[26/06/2008] Energia

Eolico, il segreto del boom cinese? Il wind power pricing regulation

LIVORNO. La Cina si sta caratterizzando per essere il paese dei record, in negativo e in positivo. Pochi mesi per trasformare aree agricole in centri urbanizzati, palazzi che salgono un piano al giorno, la più grande diga costruita al mondo (quella delle tre gole), crescita economica esponenziale al pari dei danni ecologici prodotti e grande necessità di energia per far fronte a questa rivoluzione che in pochi anni ha portato il paese asiatico ad essere uno dei colossi economici mondiali, che entro il 2015 sarà, con ogni probabilità, anche il più grande consumatore mondiale di energia.

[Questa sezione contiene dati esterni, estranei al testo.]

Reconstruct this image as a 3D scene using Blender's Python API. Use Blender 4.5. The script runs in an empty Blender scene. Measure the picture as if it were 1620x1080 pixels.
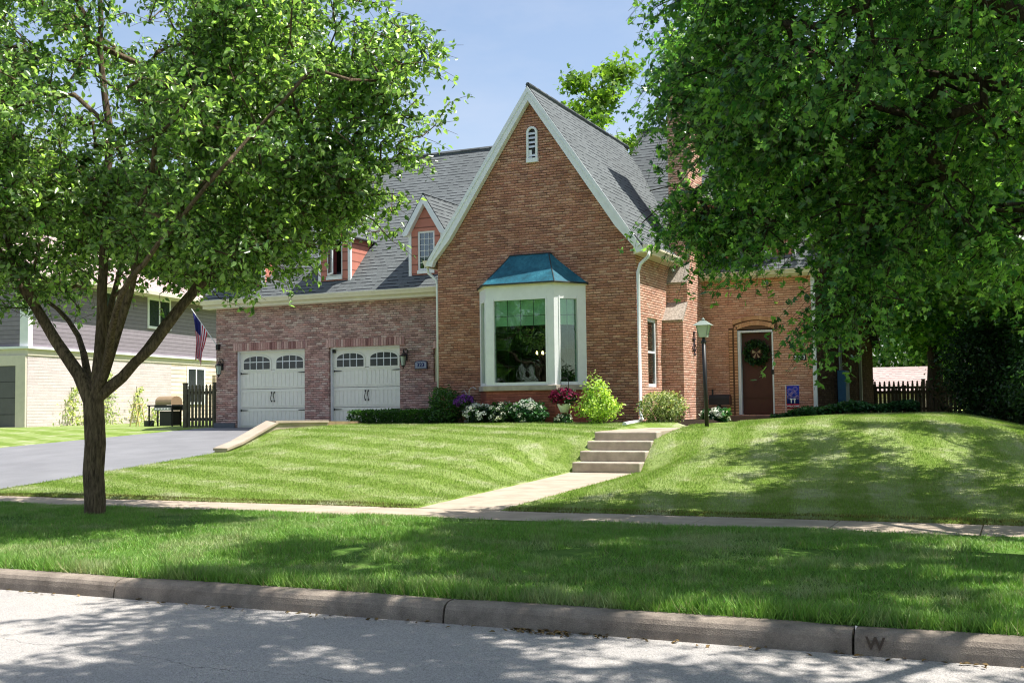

La Cina soddisfa questo suo incalzante fabbisogno energetico ancora per il 70% con il carbone e il 25% con il petrolio ma ha l’obiettivo di produrre il 15% dell’energia tramite fonti rinnovabili al 2020. E se forse l’Europa farà fatica a tenere fede ai propri obiettivi del 20% da rinnovabili alla stessa data, c’è da scommettere che invece la Cina ce la farà e forse farà anche di più (vedi altro articolo di greenreport tra i link). La gran parte di queste rinnovabili sono già costituite dal settore eolico che - secondo i dati recentemente resi noti dal World Watch Insitute - ha fornito nel 2007 6 Gw di potenza (obiettivo previsto per il 2010), dovrebbe arrivare a 30 Gw, (traguardo posto per il 2020) già nel 2012 e addirittura a 80 Gw nel 2020. Uno sviluppo del settore dunque che stupisce gli stessi pianificatori cinesi che hanno rivisto al rialzo gli obiettivi per i prossimi anni. Un processo a tappe forzate, che ha preso avvio nel 2005 quando il governo comunista ha approvato la legge sull’energia rinnovabile rivelatasi talmente efficace da consentire di raggiungere i 6 Gw eolici installati in poco meno di due anni, portando la Cina al quinto posto nella classifica eolica mondiale.

Una delle misure alla base di questo successo è il wind power pricing regulation, un meccanismo di offerta competitiva per determinare il costo dell’energia eolica, affiancata da gare di appalto con l’esclusione delle offerte troppo basse che sarebbero di ostacolo allo sviluppo futuro dell´eolico in Cina. In via parallela all’aumento della potenza eolica si è registrato anche un importante incremento sul fronte manifatturiero, grazie ad una clausola che lo stato pone all’approvazione dei progetti: almeno il 70% dei componenti delle turbine deve essere stata prodotta da aziende cinesi. La capacità produttiva di turbine “made in China” ha superato l’anno scorso i 3 Gw e dovrebbe essere raddoppiata nel 2008 riuscendo comunque appena a soddisfare il fabbisogno nazionale per i nuovi impianti. Ma si prevede già che entro il 2012 si riuscirà ad ottenere una capacità produttiva per 10 - 15 Gw facendo della Cina anche un grande esportatore di impianti eolici.

Nell’elenco dei maggiori produttori di turbine con sede in Cina, stilato dal rapporto del 2007 della China wind energy association, spicca la cinese Goldwind in testa con il 25,4 per cento del mercato, seguita dalla spagnola Gamesa (17,7 per cento) e dalla danese Vestas (14,5). La quarta è ancora cinese: la Sinovel con il 12,8, poi vengono General Electric (Usa, 8,3 per cento), Dec (Cina, 4 per cento), Suzlon (India, 3,7 per cento), Nordex (Germania, 3,1 per cento), NEG Micon (Usa, 2,6 per cento) la joint venture CASC-Acciona (1,7 per cento).

Il settore su cui si punta adesso è l’eolico off-shore, che sicuramente è più costosa come tecnologia rispetto a quella a terra ma offre il vantaggio di una capacità potenziale tripla. E mentre l’Italia pensa e pianifica di tornare al nucleare e vuole investire risorse per studiare tecnologie di nuova generazione, la Cina sembra aver capito che l’energia eolica è assai più competitiva di quella prodotta non solo con l’atomo ma anche con le altre fossili, che ancora sfrutta ma che si attrezza a sostituire il prima possibile.